↓

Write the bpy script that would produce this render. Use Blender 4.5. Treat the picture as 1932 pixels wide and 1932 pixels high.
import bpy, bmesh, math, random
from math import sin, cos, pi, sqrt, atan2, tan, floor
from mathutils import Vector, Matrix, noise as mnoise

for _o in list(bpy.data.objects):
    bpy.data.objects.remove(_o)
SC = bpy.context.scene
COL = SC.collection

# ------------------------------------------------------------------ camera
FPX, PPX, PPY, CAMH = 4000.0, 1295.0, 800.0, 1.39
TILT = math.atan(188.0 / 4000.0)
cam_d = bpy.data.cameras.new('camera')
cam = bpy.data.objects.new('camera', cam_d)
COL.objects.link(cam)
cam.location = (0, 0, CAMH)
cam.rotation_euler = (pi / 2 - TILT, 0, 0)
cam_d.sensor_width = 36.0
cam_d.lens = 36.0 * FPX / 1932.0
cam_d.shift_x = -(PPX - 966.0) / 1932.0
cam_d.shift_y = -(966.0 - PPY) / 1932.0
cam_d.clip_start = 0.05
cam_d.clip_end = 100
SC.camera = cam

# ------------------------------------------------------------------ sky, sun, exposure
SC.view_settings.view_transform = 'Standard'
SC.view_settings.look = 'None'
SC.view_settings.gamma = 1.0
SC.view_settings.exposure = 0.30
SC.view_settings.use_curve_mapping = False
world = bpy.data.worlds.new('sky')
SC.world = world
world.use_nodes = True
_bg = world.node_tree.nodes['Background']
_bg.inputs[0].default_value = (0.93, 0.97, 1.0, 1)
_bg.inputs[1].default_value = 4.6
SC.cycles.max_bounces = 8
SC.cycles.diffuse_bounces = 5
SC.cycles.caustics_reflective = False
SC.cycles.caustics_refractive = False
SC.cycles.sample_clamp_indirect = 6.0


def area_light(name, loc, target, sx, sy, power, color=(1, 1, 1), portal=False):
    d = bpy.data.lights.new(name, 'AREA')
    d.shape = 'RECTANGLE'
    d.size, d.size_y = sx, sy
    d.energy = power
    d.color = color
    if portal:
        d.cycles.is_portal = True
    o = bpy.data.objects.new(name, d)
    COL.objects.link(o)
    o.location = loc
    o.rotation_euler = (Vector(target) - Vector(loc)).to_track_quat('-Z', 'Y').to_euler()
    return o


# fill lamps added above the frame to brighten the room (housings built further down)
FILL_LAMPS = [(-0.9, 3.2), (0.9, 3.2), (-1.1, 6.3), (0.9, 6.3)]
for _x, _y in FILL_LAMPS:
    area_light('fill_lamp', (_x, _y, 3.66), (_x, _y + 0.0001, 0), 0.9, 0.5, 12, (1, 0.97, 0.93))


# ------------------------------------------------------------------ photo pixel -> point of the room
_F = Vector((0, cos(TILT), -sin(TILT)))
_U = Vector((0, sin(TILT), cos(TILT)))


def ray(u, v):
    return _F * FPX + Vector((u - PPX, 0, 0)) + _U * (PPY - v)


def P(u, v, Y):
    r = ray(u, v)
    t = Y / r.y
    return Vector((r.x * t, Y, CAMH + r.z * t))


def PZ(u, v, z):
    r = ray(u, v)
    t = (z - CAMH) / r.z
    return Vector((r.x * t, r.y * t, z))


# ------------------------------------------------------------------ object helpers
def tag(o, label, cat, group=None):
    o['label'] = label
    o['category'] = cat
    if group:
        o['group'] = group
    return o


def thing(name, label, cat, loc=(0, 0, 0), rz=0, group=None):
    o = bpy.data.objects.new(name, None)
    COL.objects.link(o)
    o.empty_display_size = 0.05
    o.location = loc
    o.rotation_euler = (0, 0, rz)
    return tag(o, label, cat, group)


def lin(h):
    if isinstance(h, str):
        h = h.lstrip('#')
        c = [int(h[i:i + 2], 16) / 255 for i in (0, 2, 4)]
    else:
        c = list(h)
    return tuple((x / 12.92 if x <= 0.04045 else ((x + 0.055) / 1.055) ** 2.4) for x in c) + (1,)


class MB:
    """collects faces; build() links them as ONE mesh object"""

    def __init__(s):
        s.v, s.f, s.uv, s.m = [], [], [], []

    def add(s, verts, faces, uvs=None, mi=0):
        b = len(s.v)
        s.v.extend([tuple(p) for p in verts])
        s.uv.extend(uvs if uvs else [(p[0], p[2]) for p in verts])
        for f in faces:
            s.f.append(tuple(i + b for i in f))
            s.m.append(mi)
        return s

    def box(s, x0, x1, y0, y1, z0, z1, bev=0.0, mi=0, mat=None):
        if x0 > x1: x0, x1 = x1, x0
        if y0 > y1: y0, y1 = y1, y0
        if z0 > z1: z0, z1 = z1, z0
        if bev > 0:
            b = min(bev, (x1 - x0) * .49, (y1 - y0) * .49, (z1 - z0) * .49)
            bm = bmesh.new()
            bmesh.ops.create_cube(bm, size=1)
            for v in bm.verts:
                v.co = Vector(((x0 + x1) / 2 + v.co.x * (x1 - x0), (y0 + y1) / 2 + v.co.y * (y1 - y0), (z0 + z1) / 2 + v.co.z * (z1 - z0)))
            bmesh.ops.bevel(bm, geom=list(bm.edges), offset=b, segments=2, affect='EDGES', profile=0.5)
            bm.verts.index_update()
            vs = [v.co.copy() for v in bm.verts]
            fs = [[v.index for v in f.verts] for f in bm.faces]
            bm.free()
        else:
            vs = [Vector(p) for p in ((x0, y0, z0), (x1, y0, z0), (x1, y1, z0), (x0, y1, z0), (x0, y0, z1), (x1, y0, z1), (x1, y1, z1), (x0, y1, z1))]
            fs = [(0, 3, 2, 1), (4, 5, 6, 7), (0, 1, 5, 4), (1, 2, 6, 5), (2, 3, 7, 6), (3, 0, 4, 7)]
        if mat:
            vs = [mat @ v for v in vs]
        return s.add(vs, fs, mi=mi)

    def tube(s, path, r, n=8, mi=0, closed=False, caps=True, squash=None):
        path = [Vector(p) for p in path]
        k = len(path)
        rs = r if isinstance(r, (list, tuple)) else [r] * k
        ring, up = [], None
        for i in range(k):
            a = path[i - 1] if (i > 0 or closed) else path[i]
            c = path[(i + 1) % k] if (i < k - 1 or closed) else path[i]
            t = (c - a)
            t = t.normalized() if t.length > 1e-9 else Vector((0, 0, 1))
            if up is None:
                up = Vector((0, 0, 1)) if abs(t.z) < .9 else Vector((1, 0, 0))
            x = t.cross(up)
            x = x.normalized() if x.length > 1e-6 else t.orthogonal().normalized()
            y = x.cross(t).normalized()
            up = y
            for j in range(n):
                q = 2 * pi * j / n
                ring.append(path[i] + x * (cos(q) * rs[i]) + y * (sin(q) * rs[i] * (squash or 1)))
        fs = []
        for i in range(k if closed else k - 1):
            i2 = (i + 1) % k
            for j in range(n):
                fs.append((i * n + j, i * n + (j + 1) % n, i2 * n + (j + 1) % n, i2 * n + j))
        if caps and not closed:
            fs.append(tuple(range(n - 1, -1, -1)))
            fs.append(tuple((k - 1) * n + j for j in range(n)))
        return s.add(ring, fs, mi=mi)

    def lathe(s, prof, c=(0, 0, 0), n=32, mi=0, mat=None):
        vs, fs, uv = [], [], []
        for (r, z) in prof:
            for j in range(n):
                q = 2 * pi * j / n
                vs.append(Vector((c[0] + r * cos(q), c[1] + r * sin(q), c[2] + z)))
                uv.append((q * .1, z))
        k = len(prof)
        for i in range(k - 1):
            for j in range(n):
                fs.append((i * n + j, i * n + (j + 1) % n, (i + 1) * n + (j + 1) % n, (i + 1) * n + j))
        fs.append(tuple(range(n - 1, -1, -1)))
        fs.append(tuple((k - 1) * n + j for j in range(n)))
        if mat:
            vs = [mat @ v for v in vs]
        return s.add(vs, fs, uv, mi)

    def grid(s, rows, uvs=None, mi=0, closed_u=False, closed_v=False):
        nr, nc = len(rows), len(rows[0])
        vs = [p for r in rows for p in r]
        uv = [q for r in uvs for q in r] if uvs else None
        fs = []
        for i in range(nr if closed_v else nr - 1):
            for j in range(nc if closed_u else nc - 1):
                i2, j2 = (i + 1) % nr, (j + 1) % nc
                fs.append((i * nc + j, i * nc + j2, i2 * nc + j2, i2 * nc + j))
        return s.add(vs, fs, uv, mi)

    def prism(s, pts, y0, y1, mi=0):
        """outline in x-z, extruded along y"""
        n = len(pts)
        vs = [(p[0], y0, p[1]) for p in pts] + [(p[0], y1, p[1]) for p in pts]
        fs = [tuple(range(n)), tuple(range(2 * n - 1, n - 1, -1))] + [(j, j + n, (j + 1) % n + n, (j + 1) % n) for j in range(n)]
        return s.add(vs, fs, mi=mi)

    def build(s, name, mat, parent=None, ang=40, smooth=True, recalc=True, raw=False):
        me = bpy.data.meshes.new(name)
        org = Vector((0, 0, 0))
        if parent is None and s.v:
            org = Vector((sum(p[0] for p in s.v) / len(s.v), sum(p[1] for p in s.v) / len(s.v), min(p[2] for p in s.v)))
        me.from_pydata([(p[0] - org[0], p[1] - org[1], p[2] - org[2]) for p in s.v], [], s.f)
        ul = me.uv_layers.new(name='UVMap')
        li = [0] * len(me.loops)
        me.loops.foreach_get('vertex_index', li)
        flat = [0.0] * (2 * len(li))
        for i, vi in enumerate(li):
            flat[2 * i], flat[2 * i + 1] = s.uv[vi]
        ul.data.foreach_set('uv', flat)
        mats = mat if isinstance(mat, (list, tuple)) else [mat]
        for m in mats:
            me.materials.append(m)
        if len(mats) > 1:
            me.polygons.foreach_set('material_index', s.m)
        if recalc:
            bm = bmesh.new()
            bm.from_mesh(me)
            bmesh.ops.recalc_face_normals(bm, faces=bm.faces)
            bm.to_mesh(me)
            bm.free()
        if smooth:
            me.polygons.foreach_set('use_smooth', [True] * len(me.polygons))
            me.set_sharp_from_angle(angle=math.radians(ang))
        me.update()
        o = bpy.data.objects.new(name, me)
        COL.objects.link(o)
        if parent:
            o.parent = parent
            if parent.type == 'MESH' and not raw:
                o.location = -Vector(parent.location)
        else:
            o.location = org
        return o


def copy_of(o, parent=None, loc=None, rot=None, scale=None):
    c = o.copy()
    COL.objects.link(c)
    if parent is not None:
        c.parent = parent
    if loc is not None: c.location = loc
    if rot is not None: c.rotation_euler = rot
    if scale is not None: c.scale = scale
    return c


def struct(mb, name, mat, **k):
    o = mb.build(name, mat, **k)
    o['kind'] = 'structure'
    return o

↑

__GIVEN INSTRUCTION__
Return exactly the lines that run from the top of the listing above to the line containing "COL = SC.collection", please, keeping both end lines and leaving out everything else.

__OUTPUT OF THE TASK__
Write the bpy script that would produce this render. Use Blender 4.5. Treat the picture as 1932 pixels wide and 1932 pixels high.
import bpy, bmesh, math, random
from math import sin, cos, pi, sqrt, atan2, tan, floor
from mathutils import Vector, Matrix, noise as mnoise

for _o in list(bpy.data.objects):
    bpy.data.objects.remove(_o)
SC = bpy.context.scene
COL = SC.collection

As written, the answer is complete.